30.10.13

Process post: Illustrating for Pandodaily

[Last winter I was interviewed to be featured in an online magazine. I was asked to write a couple of process posts. I recently found out the feature was cancelled, so I'm sharing them here. Below is the "process post" I wrote about illustrating this article for Pandodaily.]
My job as a full time illustrator at Pandodaily is a unique challenge. I'm usually online by 9:30 AM. I do some some warm-up sketching as I have my coffee and find images for our morning stories. By eleven or so, our writers have filled out the schedule, so I know which article(s) I'm going to illustrate that day. Sometimes I have 40 minutes to draw something. Sometimes I have 5 hours. Every day is different.

On this day, Sarah sent me a message around noon to tell me she was writing a post about the debate around whether women can "have it all" - a family and a career. She was still working on it, but I read what she had so far - It was enough to get an idea of her main point. I began to sketch around 1pm, and the story was going to be published at 5PM.

Sarah's article reminded me of an idea I'd had in my head for a while - of a magician cutting a woman in half to symbolize how a woman is divided between work and family. I did some rough sketching to see how it might look. I decided the concept was successful.



Next I did a small but detailed draft, with all the major elements I wanted to include. The border and the little phrases in the corners just came naturally as I was drawing. I had just read the wonderful Hall of Best Knowledge by Ray Fenwick, and you can directly see his influence in this illustration. I'm fairly shameless about integrating what I like into my work (related reading: Steal Like an Artist). I enlarged my sketch in the photocopier.  I wanted to have more control of the detail in my final draft because I would be using a brush and ink.


Then I put the photocopy on my light board. On a thicker piece of paper, I traced the lines more carefully with a pencil and worked out the details more carefully. I inked using 2 small brushes - one for lines and one to fill in black space. 



When it was partially inked I was pretty tired of looking at it, so I paused to look at it through my kaleidoscope. There it was - already a masterpiece. I congratulated myself.



When it was fully inked, I erased the pencil lines, making sure to blow away the eraser dust in a loud, sputtering manner to irritate my office-mates. Once it was scanned, I opened it in photoshop. With the lines on a separate layer, I played around with some colors and textures.

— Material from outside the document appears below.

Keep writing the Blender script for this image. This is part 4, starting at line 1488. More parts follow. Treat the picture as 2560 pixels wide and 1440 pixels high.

I struggle with coloring, so I usually save images that have color palettes I like, and steal them for myself. Mostly I use stuff I find on flickr - lots of vintage ads and old timey children's book illustrations. For this one I stole a bright red color from a chinese match box someone posted on flickr. I like this screenshot because I love that it looks like there's blood on the saw.



It was about 4:45 when I started to color the illustration. I told my editor that I would need a little extra time - he said that was fine. By the time it was all done, it was about 5:25. I uploaded the image into wordpress and hit publish myself. Immediate gratification!




Nobody even looked at it before it was published. I could have drawn anything. I could have just written the word "fuck" and scanned it and nobody would have stopped me. But I didn't. And that's why I'm the art director.